__What you need to do__
Repeat the line that contains "Model this scene", the line that contains "PI = math.pi", and all lines between them, exactly and with no other lines.

__Stored data__

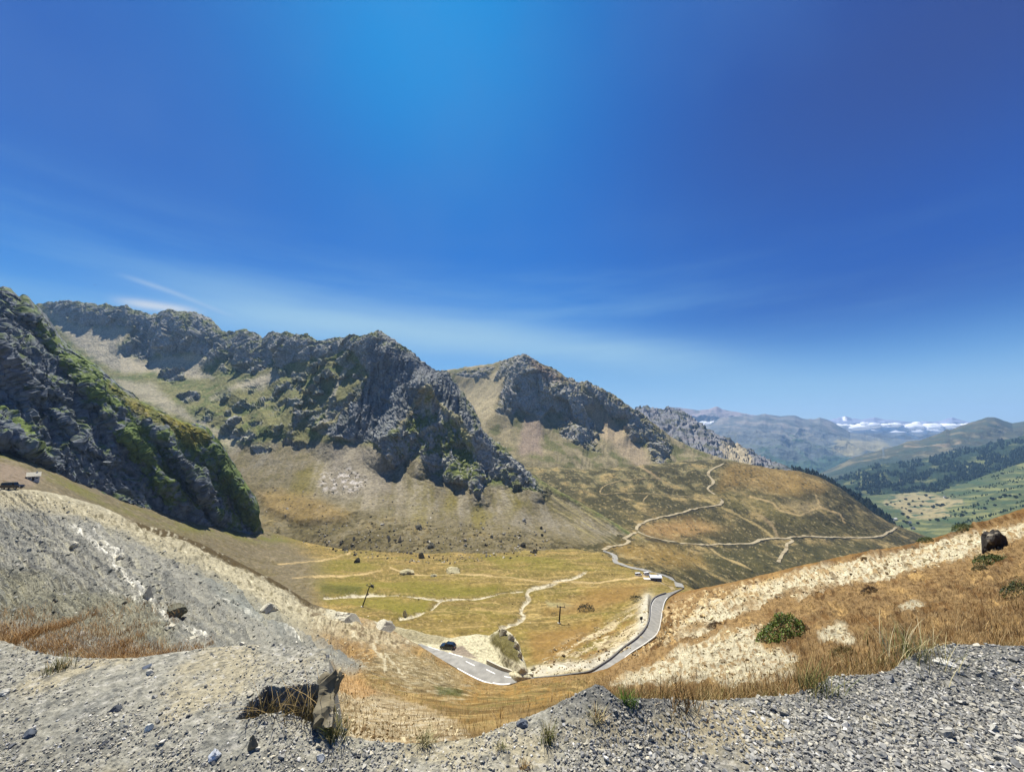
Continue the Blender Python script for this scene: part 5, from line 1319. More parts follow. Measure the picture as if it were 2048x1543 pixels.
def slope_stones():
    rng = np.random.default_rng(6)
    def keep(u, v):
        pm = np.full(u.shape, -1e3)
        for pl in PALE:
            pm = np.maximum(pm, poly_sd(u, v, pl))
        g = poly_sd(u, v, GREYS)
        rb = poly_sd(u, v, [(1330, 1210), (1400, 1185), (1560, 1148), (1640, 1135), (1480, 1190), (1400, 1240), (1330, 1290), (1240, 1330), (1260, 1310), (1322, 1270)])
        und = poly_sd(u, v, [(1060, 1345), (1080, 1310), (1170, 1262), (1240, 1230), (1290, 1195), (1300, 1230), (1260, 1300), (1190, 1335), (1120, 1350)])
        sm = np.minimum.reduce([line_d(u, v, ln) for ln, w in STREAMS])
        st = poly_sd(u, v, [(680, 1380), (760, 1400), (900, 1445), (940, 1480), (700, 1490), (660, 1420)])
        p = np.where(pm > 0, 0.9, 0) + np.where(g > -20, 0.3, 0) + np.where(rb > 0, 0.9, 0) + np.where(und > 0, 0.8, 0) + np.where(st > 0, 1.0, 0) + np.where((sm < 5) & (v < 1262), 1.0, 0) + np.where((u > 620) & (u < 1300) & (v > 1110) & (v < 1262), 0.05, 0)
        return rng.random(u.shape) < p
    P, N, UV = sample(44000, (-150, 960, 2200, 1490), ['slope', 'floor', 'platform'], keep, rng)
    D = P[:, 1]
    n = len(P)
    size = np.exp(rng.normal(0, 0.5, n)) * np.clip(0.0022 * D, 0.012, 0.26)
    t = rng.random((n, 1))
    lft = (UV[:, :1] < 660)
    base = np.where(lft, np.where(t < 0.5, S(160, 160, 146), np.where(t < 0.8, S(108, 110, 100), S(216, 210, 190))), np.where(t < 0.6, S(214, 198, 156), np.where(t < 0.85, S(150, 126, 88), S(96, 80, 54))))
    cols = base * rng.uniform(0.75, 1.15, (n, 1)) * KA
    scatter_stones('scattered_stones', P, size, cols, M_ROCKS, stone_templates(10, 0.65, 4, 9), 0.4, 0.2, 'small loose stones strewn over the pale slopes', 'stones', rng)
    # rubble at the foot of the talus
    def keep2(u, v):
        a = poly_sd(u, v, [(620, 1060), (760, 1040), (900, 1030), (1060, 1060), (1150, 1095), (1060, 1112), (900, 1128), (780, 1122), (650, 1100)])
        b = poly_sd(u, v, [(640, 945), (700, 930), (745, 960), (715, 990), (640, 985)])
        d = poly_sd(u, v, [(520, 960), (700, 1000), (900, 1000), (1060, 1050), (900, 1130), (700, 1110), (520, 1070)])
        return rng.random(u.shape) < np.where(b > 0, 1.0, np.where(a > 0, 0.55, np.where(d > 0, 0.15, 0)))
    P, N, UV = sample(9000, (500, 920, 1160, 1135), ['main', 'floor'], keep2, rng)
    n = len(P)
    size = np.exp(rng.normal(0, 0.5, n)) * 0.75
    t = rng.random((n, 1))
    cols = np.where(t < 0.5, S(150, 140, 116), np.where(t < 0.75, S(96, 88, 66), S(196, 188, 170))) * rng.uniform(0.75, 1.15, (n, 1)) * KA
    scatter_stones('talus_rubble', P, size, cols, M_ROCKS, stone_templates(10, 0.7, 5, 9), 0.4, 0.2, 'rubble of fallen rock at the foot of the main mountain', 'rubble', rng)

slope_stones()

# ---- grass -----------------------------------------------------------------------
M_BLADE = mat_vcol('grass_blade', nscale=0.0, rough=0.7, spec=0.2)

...

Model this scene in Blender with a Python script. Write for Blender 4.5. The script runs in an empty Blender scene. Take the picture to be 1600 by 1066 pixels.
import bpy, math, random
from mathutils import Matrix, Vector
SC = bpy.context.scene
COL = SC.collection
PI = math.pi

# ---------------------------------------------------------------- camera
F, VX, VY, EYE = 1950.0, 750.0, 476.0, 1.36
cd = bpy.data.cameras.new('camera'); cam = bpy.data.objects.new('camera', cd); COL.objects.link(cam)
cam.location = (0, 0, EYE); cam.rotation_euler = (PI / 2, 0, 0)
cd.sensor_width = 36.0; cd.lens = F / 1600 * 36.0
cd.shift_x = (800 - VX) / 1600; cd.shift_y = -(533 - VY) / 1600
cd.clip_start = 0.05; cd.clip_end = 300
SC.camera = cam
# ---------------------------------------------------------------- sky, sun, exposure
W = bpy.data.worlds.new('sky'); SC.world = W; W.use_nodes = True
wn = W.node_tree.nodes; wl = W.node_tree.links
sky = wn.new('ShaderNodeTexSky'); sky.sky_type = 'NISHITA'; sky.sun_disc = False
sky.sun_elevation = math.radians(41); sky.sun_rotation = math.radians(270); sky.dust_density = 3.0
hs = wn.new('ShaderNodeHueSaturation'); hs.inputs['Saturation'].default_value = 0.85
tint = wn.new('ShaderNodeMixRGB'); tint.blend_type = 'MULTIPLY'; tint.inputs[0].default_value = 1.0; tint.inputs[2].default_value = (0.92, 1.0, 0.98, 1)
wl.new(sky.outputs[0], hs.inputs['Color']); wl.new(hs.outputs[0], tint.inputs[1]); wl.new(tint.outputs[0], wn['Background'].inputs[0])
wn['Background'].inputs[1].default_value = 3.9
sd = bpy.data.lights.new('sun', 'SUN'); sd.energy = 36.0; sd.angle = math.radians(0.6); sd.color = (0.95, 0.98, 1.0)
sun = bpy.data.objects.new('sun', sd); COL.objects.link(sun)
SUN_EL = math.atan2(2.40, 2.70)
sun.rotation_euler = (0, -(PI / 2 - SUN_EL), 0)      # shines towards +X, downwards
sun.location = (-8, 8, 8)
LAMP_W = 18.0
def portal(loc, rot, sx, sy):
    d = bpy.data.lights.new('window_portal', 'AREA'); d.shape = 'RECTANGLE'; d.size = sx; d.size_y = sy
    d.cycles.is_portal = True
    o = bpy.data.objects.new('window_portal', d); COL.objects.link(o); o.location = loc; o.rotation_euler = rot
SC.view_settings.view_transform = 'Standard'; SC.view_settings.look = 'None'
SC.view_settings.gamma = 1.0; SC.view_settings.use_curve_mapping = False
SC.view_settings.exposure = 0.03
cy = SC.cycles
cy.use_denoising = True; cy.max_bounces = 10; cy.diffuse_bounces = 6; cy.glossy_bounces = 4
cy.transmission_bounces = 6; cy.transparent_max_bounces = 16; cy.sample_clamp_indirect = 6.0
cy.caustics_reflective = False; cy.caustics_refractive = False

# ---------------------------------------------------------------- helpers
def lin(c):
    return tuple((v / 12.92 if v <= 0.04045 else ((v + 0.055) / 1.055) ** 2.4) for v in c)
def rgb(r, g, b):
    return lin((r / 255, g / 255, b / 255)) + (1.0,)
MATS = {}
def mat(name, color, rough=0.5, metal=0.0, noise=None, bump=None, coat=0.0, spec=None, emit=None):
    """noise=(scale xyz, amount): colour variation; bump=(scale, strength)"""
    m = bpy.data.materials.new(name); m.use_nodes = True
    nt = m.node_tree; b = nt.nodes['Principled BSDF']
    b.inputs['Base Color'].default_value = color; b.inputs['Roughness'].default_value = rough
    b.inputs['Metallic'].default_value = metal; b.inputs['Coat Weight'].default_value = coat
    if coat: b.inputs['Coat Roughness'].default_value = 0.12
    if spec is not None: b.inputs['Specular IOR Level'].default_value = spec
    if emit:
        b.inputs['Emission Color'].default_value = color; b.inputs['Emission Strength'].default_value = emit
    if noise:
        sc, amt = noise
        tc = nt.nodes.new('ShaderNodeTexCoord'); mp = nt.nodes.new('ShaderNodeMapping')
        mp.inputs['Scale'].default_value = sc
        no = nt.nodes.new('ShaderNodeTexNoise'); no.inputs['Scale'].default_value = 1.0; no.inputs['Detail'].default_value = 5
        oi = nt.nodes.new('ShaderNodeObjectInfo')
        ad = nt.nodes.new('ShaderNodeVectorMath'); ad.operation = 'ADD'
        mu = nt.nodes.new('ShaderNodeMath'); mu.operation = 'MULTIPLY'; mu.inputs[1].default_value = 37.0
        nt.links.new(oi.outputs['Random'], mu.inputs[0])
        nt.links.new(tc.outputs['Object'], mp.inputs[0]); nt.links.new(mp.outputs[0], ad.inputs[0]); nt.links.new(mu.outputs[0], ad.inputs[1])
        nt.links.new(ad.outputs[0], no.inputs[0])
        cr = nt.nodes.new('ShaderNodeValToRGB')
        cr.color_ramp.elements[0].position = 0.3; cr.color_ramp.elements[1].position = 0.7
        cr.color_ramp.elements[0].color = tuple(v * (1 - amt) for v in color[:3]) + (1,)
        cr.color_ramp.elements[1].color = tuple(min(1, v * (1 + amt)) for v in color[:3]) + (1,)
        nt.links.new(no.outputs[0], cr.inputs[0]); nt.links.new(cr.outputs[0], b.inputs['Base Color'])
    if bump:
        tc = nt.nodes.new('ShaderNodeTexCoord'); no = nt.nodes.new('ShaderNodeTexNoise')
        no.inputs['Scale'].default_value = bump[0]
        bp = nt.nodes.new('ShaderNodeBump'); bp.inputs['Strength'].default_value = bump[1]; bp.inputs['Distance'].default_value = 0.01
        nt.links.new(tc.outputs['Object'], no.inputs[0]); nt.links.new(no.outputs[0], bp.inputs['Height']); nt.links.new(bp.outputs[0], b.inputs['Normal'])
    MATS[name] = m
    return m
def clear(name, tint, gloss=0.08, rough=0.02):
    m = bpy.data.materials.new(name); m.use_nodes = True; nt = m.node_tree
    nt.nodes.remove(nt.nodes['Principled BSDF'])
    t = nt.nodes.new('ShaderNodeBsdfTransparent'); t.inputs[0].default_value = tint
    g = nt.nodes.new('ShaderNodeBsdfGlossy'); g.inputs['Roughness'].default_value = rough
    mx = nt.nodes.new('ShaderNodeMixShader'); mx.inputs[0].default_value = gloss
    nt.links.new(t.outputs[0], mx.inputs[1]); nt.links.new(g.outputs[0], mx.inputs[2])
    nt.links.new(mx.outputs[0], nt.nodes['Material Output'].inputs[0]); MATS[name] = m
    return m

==

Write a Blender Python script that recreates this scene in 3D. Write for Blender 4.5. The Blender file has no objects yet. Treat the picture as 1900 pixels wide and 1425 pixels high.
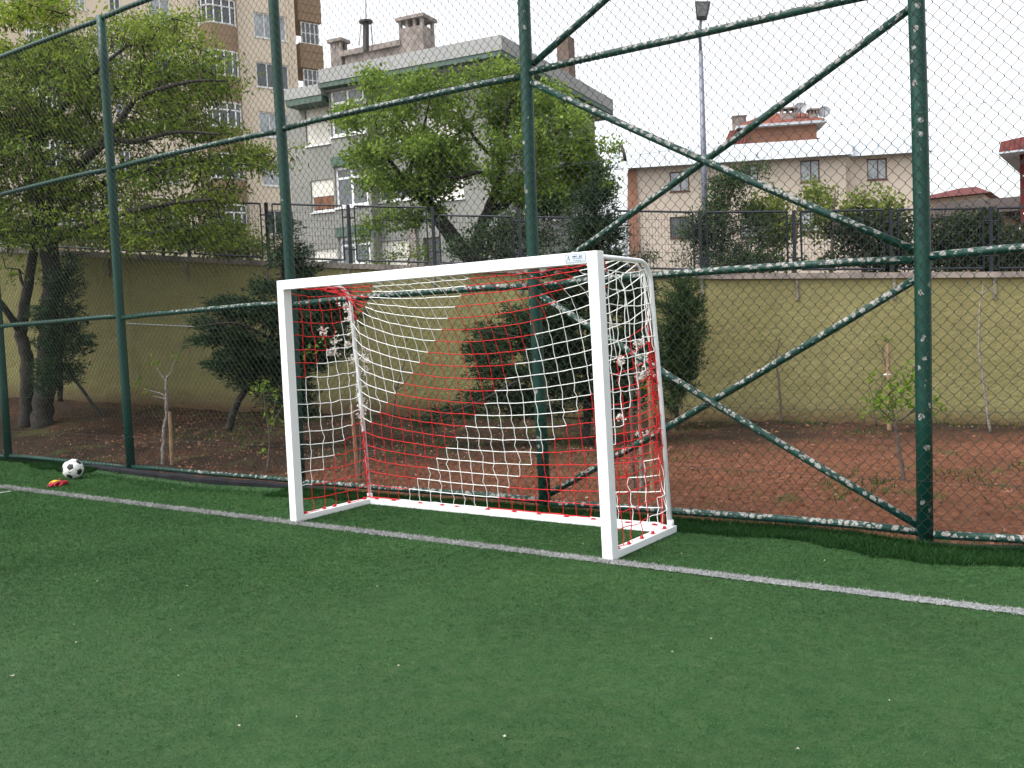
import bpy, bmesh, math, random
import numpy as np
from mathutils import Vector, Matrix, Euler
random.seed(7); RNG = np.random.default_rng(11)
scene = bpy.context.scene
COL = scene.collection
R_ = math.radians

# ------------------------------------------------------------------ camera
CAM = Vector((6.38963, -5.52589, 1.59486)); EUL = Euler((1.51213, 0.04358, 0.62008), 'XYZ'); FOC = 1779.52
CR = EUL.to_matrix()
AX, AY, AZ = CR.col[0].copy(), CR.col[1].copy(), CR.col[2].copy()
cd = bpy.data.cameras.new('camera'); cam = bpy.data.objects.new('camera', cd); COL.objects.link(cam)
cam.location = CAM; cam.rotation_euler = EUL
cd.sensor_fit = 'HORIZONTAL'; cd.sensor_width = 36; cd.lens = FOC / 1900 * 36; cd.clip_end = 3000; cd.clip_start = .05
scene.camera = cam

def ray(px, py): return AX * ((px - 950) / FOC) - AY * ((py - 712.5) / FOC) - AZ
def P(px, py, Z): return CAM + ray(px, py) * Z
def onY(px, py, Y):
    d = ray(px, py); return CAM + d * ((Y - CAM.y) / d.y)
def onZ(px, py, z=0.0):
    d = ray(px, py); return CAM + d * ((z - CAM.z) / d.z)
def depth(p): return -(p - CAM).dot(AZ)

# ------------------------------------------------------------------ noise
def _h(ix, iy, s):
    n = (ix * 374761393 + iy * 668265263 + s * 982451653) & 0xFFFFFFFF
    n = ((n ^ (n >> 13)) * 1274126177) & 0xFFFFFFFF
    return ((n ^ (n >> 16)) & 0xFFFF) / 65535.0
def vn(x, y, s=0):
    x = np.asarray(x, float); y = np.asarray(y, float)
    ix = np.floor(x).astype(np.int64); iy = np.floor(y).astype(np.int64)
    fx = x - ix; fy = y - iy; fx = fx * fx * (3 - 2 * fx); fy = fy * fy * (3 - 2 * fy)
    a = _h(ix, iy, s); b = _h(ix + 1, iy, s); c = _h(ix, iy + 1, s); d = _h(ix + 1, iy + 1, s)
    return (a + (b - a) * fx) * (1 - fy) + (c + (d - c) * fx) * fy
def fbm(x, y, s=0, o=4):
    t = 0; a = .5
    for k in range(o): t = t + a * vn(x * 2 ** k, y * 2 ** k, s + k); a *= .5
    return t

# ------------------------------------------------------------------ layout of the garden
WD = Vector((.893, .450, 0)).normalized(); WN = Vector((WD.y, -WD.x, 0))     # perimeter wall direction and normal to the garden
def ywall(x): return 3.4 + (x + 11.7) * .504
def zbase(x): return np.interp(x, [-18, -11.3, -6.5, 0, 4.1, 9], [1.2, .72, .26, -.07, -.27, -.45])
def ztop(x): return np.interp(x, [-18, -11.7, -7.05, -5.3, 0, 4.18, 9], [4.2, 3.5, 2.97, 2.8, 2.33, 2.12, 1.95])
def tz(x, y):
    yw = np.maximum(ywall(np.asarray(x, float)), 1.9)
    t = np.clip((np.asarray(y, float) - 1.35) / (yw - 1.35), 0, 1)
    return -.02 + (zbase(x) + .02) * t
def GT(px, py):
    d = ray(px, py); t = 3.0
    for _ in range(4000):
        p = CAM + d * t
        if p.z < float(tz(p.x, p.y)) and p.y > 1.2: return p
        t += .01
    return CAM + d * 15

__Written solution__
Model this scene in Blender with a Python script. Write for Blender 4.5. The script runs in an empty Blender scene. Take the picture to be 1600 by 1066 pixels.
import bpy, math, random
from mathutils import Matrix, Vector
SC = bpy.context.scene
COL = SC.collection
PI = math.pi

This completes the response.